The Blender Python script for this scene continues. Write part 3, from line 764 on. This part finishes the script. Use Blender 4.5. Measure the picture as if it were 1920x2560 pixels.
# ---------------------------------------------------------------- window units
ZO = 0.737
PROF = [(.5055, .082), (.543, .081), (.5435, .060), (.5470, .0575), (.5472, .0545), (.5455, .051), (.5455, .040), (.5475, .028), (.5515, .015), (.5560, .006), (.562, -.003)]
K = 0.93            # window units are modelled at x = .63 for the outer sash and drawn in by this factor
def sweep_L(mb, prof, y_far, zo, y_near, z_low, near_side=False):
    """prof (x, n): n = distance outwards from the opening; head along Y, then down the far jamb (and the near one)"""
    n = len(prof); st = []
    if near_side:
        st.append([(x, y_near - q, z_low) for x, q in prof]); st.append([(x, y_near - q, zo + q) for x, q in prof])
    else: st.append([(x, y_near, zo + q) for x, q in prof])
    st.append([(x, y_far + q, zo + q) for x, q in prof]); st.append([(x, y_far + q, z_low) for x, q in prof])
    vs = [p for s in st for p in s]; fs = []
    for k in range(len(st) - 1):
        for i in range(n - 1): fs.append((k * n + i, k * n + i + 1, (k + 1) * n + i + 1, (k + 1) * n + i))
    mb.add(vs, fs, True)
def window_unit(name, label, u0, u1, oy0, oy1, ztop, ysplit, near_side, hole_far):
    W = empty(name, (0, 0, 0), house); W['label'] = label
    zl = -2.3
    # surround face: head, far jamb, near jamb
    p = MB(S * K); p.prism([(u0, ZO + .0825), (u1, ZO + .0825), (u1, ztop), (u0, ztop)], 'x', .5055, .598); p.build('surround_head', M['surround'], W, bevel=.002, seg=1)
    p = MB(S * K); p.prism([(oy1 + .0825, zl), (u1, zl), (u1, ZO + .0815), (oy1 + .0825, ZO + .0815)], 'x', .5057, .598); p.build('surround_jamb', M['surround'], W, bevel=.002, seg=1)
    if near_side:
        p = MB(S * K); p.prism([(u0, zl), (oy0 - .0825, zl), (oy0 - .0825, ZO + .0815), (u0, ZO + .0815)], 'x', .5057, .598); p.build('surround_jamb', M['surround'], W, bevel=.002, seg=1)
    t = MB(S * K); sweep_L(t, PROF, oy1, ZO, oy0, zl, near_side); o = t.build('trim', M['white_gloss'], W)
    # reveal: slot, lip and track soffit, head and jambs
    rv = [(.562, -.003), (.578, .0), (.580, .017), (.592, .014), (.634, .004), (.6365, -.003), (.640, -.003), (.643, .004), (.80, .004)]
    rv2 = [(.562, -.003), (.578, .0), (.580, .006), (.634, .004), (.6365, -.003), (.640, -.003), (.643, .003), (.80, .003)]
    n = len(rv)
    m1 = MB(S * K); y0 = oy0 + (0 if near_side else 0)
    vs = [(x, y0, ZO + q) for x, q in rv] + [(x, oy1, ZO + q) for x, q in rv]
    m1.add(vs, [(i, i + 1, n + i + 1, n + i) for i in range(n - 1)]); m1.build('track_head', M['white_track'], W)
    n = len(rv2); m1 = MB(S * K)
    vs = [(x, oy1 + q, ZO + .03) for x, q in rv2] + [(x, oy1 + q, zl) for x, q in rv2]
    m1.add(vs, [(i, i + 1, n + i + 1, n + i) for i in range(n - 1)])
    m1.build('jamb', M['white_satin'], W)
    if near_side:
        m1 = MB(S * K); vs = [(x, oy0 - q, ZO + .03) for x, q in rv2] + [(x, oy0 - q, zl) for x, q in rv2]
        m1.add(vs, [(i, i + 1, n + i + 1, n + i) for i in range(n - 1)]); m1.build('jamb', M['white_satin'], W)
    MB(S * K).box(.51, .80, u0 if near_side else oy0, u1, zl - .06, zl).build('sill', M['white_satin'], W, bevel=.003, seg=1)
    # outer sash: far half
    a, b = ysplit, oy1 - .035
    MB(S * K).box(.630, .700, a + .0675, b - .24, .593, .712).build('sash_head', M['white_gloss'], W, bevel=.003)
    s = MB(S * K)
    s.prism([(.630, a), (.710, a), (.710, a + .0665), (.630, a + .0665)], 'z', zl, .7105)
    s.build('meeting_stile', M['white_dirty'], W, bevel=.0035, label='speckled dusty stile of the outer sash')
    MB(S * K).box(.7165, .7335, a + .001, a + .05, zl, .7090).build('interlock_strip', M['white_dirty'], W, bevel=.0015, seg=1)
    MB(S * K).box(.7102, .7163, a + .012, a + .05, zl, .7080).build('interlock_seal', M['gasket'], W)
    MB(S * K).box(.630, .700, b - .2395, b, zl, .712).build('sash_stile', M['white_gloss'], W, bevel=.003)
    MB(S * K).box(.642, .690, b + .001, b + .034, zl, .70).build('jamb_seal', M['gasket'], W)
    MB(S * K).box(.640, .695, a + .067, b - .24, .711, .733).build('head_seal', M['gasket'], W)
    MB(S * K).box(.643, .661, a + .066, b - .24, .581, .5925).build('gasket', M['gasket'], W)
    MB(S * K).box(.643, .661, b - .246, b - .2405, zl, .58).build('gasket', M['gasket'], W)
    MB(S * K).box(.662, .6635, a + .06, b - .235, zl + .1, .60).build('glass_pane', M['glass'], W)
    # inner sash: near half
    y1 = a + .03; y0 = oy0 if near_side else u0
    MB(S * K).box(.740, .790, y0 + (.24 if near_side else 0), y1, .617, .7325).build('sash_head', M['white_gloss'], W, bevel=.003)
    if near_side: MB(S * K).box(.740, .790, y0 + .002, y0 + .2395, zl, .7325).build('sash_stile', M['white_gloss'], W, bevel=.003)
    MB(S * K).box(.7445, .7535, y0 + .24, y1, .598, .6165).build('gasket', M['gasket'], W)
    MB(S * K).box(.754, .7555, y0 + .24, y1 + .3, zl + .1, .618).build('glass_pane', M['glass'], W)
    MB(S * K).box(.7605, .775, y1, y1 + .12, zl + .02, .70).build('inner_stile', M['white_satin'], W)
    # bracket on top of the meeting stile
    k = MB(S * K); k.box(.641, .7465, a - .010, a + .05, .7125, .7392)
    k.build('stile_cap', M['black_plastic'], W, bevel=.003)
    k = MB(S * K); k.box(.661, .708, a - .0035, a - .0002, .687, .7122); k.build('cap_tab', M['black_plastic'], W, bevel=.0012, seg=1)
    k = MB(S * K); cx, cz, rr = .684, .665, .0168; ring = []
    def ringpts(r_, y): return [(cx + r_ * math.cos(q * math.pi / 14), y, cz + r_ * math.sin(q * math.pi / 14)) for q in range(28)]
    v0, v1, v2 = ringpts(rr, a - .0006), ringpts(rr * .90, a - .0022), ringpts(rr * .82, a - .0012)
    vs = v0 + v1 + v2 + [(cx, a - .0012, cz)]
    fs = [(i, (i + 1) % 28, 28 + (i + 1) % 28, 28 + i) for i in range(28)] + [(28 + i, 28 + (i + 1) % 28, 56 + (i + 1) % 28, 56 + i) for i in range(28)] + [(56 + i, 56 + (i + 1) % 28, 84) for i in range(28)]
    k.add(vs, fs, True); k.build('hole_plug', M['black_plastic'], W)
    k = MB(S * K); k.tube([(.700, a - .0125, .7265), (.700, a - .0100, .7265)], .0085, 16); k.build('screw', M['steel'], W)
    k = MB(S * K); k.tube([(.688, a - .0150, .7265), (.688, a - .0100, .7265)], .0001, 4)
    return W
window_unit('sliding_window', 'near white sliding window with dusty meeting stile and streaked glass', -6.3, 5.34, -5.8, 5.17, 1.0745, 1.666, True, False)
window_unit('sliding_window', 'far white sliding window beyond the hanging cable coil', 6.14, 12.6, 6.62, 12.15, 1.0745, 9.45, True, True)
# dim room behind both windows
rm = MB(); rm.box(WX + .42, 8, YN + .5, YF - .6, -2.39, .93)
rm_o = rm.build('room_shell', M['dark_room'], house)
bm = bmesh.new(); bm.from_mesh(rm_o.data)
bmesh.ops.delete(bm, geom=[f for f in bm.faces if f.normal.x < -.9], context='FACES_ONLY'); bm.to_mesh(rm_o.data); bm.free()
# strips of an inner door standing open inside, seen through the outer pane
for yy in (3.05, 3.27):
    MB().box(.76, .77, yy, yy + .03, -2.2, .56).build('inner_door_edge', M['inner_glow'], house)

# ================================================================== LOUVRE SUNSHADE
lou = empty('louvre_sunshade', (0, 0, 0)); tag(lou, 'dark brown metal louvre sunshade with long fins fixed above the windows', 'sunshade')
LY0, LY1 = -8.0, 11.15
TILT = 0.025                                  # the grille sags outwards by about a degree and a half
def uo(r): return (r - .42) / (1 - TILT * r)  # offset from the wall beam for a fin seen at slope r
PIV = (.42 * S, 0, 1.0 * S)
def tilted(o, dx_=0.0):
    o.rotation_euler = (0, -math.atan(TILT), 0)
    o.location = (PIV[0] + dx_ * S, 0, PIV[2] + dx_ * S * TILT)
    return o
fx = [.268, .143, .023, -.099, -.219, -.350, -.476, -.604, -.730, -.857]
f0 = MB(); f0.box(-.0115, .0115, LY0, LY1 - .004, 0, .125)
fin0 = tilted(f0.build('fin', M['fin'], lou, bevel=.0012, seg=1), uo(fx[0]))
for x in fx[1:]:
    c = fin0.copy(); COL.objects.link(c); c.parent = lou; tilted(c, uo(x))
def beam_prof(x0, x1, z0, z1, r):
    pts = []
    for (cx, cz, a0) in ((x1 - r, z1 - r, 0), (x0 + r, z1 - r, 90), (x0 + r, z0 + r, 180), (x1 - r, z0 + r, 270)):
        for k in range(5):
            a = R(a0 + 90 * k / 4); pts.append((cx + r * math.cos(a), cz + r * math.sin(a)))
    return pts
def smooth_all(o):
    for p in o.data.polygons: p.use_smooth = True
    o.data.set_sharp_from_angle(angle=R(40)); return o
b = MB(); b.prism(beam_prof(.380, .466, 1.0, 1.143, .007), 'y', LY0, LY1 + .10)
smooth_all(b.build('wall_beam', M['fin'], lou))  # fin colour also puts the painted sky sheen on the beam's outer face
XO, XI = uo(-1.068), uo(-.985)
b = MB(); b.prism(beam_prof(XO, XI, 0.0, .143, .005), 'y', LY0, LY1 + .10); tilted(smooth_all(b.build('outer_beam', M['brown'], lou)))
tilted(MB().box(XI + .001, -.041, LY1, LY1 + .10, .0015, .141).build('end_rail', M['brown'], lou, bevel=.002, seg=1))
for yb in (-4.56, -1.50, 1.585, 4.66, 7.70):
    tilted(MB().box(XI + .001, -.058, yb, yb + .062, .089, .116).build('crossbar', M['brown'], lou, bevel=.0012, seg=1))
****
[Exercise requirements]: Reproduce every line of the listing above in which the string "data" appears.

[Correct response]:
bm = bmesh.new(); bm.from_mesh(rm_o.data)
bmesh.ops.delete(bm, geom=[f for f in bm.faces if f.normal.x < -.9], context='FACES_ONLY'); bm.to_mesh(rm_o.data); bm.free()
    for p in o.data.polygons: p.use_smooth = True
    o.data.set_sharp_from_angle(angle=R(40)); return o